Gulf Coast wildlife preserved

LA Canada

While news of BP's efforts to cap the oil gusher in the Gulf Coast continued to make headlines last week, 11th-graders at Flintridge Sacred Heart Academy were busy Thursday afternoon raising more than $3,000 for wildlife rescue efforts.

The carnival-like fundraiser at La Cañada's Memorial Park is the year-end project of the high school's advanced placement environmental science classes.

The annual mandatory projects are decided after advanced placement tests in May.

"It's awesome how it's just a couple of us brainstorming an idea," said Serena Morris, 16.

Planning for the fundraiser began about three weeks ago, said environmental science instructor Mary Schnieders, a project advisor.

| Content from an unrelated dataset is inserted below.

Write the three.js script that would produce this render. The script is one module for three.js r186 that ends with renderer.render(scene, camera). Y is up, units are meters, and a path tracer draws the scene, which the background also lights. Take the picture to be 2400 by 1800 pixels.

The fundraiser is the culmination of efforts from several blocks of environmental science classes at the school.

The students had just two weeks to organize the fundraiser, which included advertising on social networking sites, booking the entertainment, obtaining the raffle prizes and coordinating donations of food from three local eateries.

"Instead of just worrying about which company's responsible, let's actually do something to help the efforts out there and get the volunteers on the ground to help," said environmental science and chemistry teacher Leslie Miller.

"I think people are frustrated because the cleanup is not happening. The companies don't have an answer in mind of how they're actually going to stop the oil spill."

The money went to Delaware-based Tri-State Bird Rescue & Research, which is helping to rescue wildlife affected by the oil spill.

While the fundraiser had its share of entertainment — bands, a bounce house, face painting — the event also allowed students to use classroom lessons about the oil spill and educate the community.

Exhibits on soil conservation and demonstrations on the difficult process of cleaning wildlife covered with oil were featured.

Student Gage Golightly, 16, who helped coordinate the fundraiser, said her classmates are lucky to have instructors who not only teach a subject, but can relate lessons to world events.

"I feel confident having conversations with adults on any subject," she said. "All of us all very well informed."

Learning about the Gulf Coast oil spill has given students a unique insight into the consequences of the disaster, from impacts to wildlife to how it affects the livelihoods of boaters and fishermen, she said.

This has allowed students to become "experts" on the event, said Golightly, who used her connections as an actress on Nickelodeon to invite her fellow stars to the fundraiser.

"We wanted to do what we could do to make a direct impact," said student Kelsey Shaw, 17, who along with students Bianca Juarros, 16, and Olivia Warner, 16, set up the soil conservation exhibit.

"Previous years, we've done stuff that benefits the school, and we have all been about looking globally and expanding our mind set. So we thought that this would be a good way to raise money."

And as students learn more about the causes and consequences of the oil spill, they have also begun to formulate their own opinions about the current efforts to clean it up.

"I really don't think BP is doing enough, and they're not really doing as much as they should," said student Alexandra Fisher, 17. "They're really controlling how much they release to the media and to the public.

"They really should tell the public what really happened."